Have We Crossed a Dangerous Warming Threshold? Here’s What to Know.
Our planet’s hottest January on record also helped global warming pass a different, unwelcome milestone, according to data released on Thursday by the European Union climate monitor: Over the past 12 months, the average temperature worldwide was more than 1.5 degrees Celsius, or 2.7 degrees Fahrenheit, higher than it was at the dawn of the industrial age.
That number carries special significance in the international effort to stop dangerous climate change. Under the 2015 Paris Agreement, nations agreed to try to limit global warming to 1.5 degrees Celsius compared with preindustrial times, or at least to keep it comfortably below 2 degrees Celsius.
The latest temperature data doesn’t mean we’ve already passed that lower limit. Still, it is a potent symbolic reminder that, barring huge changes to the climate or the world economy, we are headed that way in the coming years.
Here’s what to know.
What are the 1.5 and 2 degree targets?
It might be helpful to start with what they aren’t, which is thresholds encoded somewhere in the laws of nature. Instead, they represent warming levels that would bring consequences that are unacceptably difficult for societies to manage, as decided and agreed upon by the nearly 200 nations that signed the Paris accord.
Deadlier hot spells. Higher sea levels. Greater loss of biodiversity. Longer droughts and fiercer storms. Scientists agree that these and other effects of a hotter Earth would increase significantly if warming continued very much beyond recent levels. The temperature targets therefore represent guardrails for humanity to avoid for the sake of our communities, ecosystems and landscapes.

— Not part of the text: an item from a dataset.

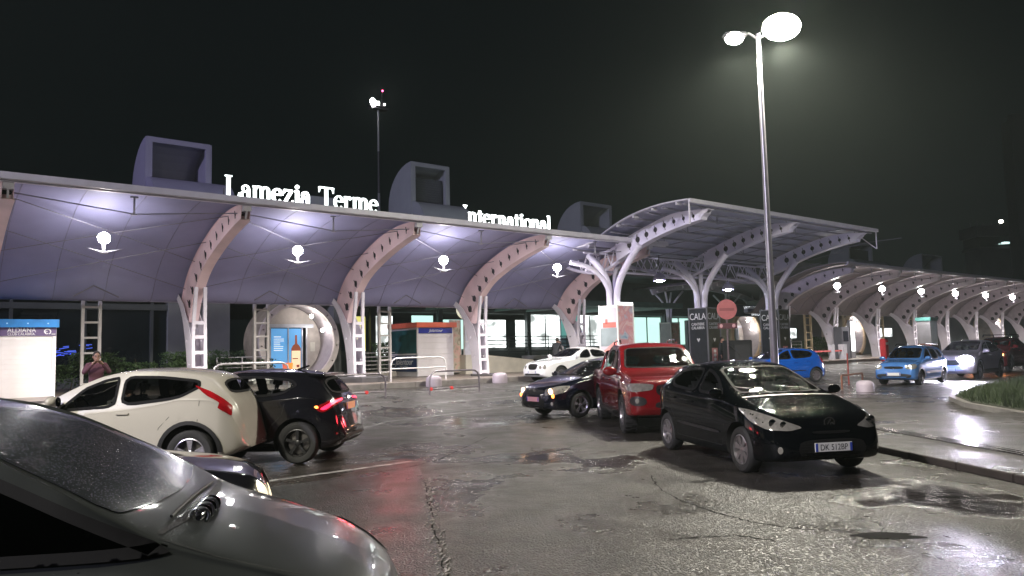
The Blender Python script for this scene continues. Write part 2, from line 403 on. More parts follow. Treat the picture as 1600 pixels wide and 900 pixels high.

In fact, though, many of these physical consequences of warming are already intensifying as we continue adding heat-trapping gases to the atmosphere by burning fossil fuels. That’s why scientists and diplomats often stress that, even if we someday heat the planet past 1.5 degrees of warming, it will still be worth trying to restrain temperatures from rising beyond 1.6, or 1.7, or 1.8.